Beemaster's International Beekeeping Forum

BEEKEEPING LEARNING CENTER => TOP BAR HIVES - WARRE HIVES - LONG HIVES => Topic started by: doak on February 03, 2010, 10:37:48 AM

Title: Brood Frame Wax
Post by: doak on February 03, 2010, 10:37:48 AM
How often do you change out your brood wax in a top bar hive? :)doak
Title: Re: Brood Frame Wax
Post by: Michael Bush on February 03, 2010, 12:53:41 PM
Me?  Never.
Title: Re: Brood Frame Wax
Post by: JoshMcCallum on March 01, 2010, 01:36:24 PM
I was wondering if I could get a little clarification on this answer. I am only a 1 hive 1 year beekeeper(just build 2 new top bar hives this weekend) so I know very little but I have been doing a lot of reading. From your website Michael you suggest that you should regularly expand the brood chamber(by adding empty bars) in late spring to help prevent swarming and give them the space to raise a large colony. Wouldn't this be an indirect method of changing the wax in the brood chamber as old combs are pushed to the outside filled with honey and later harvested? Any insight would be wonderful.

Thanks!

-Josh
Title: Re: Brood Frame Wax
Post by: RyanB on March 01, 2010, 05:55:16 PM
I imagine it is a preference thing.  If you hived a package of bee's that may have been raised on larger cell's.

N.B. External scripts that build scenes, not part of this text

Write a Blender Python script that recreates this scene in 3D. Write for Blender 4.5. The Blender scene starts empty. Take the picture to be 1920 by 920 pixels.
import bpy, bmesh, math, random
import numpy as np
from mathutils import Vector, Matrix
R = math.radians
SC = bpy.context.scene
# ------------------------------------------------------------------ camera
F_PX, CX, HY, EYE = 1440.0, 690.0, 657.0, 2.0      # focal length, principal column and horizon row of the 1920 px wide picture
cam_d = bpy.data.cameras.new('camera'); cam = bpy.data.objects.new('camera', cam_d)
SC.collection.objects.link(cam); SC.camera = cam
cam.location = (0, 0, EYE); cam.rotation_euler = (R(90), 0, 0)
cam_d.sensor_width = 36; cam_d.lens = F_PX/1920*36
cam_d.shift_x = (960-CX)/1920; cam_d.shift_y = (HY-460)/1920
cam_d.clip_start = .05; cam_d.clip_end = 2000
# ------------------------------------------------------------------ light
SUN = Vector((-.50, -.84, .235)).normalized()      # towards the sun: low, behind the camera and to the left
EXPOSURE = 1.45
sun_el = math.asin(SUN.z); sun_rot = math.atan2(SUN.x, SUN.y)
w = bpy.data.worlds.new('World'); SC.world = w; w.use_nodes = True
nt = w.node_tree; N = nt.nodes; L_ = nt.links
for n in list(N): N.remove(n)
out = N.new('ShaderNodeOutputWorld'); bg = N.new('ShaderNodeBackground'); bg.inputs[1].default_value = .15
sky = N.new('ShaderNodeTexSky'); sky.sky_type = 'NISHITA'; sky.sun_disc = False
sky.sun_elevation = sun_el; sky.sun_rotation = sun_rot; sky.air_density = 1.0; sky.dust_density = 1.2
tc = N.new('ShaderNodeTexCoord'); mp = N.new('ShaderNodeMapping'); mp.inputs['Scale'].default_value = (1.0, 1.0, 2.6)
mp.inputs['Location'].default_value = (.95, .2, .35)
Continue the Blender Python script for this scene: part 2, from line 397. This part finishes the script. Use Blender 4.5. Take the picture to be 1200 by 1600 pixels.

Thus over the course of a few years you may want to continue to cycle out comb to get them to regress.

Yes, you want to continue to expand your TBH as the bee's build out. It will give them space for brood as well as space for honey. You will always be expanding the hive until the flow is over. Essentially, as long as they are building new comb, continue to monitor and expand. Once they stop building comb they are probably backfilling.